5 reasons why your employee benefits AREN'T working

5 reasons why your employee benefits AREN'T working

60% of staff are unhappy with their current benefits packages, according to research from Thomsons Online Benefits.

With an increasingly diverse workforce, tailoring benefits that effectively engage with all age groups is where employers may be failing to meet expectations.

Richard Ellis, Sales and Marketing Director at Connected Benefits, has listed five reasons incentive schemes fail below.   

1. You don’t have any clear objectives for the scheme

“Benefits and incentives are not a one-size-fits all solution and if you haven’t defined what you want to achieve you may have the wrong scheme. In many cases it is necessary to have a number of different incentives for different objectives. For example, rewards for hitting targets are great if you want employees to up their game for a period of time, but they won’t necessarily impact on staff turnover.

“That said, some incentives do work on several levels. A gym membership scheme not only increases employee engagement and staff retention, but can have an impact on productivity because it also improves your employees’ wellbeing.”

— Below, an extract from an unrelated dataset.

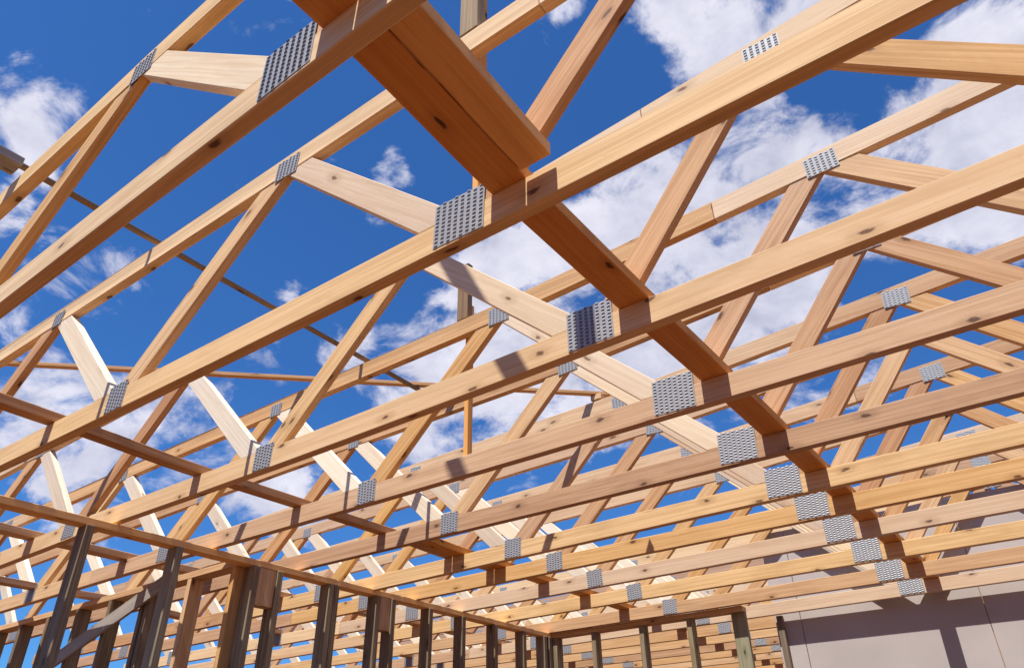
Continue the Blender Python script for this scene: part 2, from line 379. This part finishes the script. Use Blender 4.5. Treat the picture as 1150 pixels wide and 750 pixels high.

 2. The rewards and incentives are not relevant to your staff

“Incentives don’t motivate people unless they see value in the reward. That doesn’t mean it has to have a monetary value (although it can help), but it does need to be meaningful. If you have a large workforce your incentives will need to work for a range of people with different motivations. This is why offering a variety of rewards is a good idea; employees can then choose the ones that are relevant to them.”

 3. Your incentives or rewards only work for a minority

“When rewards are target driven, new members of staff may not even have contact with customers who can help them fulfil these targets, so they don’t stand a chance.

“It is essential that rewards are fair, that all employees can potentially be rewarded, and that targets are based on employees’ roles, experience, seniority, and any other factors.”

4. You haven’t explained what the benefits are

“We recommend that incentive schemes are introduced in collaboration with your employees, that their views are sought before introducing a scheme, and that this feedback helps determine what the benefit and incentives are. However, many employers launch a scheme without any consultation beforehand. That doesn’t mean it will fail but it is important to educate everyone about the scheme.”

5. Your rewards are short-lived

“While most employees would welcome a cash incentive or a gift as a bonus for their hard work, these kinds of rewards are short-lived. For incentives that have staying power look for schemes that deliver long-term benefits, such as savings on day-to-day living expenses or incentives that improve your employees’ wellbeing.